• [Problem to work on]: Keep only the lines of the listing that include the word "scene", and copy them.

• [Supplied information]:
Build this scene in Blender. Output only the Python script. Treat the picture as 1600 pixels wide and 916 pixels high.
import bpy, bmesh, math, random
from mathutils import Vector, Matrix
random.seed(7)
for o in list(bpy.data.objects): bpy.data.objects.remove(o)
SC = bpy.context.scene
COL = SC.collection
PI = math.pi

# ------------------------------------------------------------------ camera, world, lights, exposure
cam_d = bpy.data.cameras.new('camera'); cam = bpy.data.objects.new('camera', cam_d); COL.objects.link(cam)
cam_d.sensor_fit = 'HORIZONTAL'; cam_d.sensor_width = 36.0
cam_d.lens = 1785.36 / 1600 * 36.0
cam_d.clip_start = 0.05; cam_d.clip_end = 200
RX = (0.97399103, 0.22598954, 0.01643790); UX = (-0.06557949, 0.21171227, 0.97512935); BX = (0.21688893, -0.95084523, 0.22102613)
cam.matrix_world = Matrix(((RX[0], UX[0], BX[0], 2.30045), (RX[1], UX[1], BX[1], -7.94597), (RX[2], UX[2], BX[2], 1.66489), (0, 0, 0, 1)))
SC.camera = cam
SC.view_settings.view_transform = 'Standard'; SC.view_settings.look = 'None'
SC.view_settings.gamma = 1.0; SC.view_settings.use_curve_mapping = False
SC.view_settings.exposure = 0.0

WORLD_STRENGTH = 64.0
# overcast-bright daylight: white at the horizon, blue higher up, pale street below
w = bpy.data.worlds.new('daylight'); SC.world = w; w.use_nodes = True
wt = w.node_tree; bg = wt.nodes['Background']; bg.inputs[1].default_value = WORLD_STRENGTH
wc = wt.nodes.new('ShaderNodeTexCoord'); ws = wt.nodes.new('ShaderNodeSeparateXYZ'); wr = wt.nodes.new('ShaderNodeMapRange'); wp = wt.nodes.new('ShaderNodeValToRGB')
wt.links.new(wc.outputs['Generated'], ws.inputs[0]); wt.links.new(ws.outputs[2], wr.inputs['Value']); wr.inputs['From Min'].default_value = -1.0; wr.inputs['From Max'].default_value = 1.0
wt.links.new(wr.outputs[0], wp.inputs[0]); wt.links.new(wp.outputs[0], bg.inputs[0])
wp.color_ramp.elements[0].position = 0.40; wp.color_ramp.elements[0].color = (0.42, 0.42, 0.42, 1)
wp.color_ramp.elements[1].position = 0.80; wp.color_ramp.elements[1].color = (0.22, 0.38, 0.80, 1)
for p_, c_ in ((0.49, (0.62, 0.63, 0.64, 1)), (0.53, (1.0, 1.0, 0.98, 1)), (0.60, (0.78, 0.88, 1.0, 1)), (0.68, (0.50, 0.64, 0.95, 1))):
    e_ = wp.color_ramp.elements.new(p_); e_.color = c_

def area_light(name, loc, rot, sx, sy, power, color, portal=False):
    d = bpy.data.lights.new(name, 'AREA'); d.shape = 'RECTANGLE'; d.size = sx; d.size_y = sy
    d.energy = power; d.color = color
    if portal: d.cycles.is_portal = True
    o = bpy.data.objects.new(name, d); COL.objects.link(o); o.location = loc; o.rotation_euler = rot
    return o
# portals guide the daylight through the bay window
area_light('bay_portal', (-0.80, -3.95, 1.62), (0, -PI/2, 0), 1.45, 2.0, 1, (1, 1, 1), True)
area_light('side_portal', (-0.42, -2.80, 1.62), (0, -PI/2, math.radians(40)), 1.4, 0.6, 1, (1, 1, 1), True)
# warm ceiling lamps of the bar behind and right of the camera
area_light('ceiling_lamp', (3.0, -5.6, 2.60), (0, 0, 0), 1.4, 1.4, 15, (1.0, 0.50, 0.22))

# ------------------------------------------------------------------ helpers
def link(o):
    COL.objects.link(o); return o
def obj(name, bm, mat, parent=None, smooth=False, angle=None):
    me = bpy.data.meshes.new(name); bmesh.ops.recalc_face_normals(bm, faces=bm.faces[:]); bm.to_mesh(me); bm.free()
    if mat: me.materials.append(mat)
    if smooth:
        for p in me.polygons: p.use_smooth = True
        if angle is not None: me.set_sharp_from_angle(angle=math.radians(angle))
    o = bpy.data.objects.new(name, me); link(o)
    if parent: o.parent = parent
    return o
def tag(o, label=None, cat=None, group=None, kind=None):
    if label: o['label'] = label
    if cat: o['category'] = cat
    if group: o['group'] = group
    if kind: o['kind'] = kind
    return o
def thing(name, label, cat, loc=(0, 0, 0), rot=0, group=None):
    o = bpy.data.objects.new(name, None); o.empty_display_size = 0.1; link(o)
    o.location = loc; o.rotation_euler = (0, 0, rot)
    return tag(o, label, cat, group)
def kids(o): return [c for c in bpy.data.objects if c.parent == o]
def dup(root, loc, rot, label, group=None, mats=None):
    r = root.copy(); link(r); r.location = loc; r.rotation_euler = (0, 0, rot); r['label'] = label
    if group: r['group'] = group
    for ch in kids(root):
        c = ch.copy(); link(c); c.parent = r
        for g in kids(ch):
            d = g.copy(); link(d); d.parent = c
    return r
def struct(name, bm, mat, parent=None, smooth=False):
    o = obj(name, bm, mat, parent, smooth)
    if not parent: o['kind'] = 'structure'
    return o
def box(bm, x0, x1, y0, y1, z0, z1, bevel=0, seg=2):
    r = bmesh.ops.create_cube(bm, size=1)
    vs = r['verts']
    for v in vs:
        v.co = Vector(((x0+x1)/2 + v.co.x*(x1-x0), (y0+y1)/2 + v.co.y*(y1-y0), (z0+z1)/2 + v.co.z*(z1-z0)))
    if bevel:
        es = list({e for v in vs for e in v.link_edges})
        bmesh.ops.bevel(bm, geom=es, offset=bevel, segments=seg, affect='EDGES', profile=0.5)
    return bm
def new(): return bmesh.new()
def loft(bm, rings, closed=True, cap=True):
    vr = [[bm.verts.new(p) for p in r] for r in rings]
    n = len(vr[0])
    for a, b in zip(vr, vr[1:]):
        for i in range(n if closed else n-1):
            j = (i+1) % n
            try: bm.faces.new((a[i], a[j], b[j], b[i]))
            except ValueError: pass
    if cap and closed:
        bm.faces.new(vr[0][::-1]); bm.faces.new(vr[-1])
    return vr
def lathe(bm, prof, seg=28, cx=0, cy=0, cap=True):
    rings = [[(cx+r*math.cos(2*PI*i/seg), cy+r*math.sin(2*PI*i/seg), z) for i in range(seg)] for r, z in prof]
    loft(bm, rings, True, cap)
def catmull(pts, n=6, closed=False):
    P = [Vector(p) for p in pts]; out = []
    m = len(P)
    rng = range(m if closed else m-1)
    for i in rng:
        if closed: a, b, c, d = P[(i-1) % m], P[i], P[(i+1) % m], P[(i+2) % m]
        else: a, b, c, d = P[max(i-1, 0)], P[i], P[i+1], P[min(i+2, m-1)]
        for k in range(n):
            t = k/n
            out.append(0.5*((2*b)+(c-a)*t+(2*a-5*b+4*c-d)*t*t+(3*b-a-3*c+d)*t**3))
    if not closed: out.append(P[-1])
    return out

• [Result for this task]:
Build this scene in Blender. Output only the Python script. Treat the picture as 1600 pixels wide and 916 pixels high.
SC = bpy.context.scene